Material provided:
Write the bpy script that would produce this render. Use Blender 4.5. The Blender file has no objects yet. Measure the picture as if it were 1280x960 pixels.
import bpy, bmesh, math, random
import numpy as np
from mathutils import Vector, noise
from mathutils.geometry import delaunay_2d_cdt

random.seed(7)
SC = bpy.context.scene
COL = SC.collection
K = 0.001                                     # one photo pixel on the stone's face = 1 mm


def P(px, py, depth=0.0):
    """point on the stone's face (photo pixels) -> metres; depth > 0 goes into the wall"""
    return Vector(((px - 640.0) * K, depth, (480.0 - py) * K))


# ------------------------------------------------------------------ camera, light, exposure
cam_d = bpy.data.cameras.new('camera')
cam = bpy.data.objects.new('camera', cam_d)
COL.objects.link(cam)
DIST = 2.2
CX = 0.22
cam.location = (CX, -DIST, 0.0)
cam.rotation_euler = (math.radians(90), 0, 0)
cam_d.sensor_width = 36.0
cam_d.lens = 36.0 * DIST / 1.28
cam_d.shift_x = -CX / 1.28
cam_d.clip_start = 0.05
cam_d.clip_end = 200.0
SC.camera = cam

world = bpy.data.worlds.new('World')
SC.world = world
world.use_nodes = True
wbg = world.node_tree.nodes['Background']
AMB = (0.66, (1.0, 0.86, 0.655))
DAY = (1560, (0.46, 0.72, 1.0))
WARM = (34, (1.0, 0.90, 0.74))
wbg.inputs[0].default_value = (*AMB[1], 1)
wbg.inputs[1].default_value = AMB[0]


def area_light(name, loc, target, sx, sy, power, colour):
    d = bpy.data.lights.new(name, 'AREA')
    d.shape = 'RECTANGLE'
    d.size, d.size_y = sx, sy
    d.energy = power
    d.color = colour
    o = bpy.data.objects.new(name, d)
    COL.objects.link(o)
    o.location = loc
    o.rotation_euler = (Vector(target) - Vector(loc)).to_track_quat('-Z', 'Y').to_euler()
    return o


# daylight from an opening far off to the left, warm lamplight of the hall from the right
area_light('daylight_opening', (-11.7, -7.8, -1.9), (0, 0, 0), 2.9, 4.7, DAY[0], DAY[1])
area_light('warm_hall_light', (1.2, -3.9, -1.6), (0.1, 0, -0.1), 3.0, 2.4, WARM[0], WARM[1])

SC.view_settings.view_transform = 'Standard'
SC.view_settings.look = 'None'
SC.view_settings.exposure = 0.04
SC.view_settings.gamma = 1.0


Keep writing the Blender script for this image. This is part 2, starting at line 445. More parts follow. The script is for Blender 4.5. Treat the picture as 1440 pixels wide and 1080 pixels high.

Problem to work on: Repeat verbatim the opening run of entries, ending with the line that contains "SC.camera = cam".

Right answer:
Write the bpy script that would produce this render. Use Blender 4.5. The Blender file has no objects yet. Measure the picture as if it were 1280x960 pixels.
import bpy, bmesh, math, random
import numpy as np
from mathutils import Vector, noise
from mathutils.geometry import delaunay_2d_cdt

random.seed(7)
SC = bpy.context.scene
COL = SC.collection
K = 0.001                                     # one photo pixel on the stone's face = 1 mm


def P(px, py, depth=0.0):
    """point on the stone's face (photo pixels) -> metres; depth > 0 goes into the wall"""
    return Vector(((px - 640.0) * K, depth, (480.0 - py) * K))


# ------------------------------------------------------------------ camera, light, exposure
cam_d = bpy.data.cameras.new('camera')
cam = bpy.data.objects.new('camera', cam_d)
COL.objects.link(cam)
DIST = 2.2
CX = 0.22
cam.location = (CX, -DIST, 0.0)
cam.rotation_euler = (math.radians(90), 0, 0)
cam_d.sensor_width = 36.0
cam_d.lens = 36.0 * DIST / 1.28
cam_d.shift_x = -CX / 1.28
cam_d.clip_start = 0.05
cam_d.clip_end = 200.0
SC.camera = cam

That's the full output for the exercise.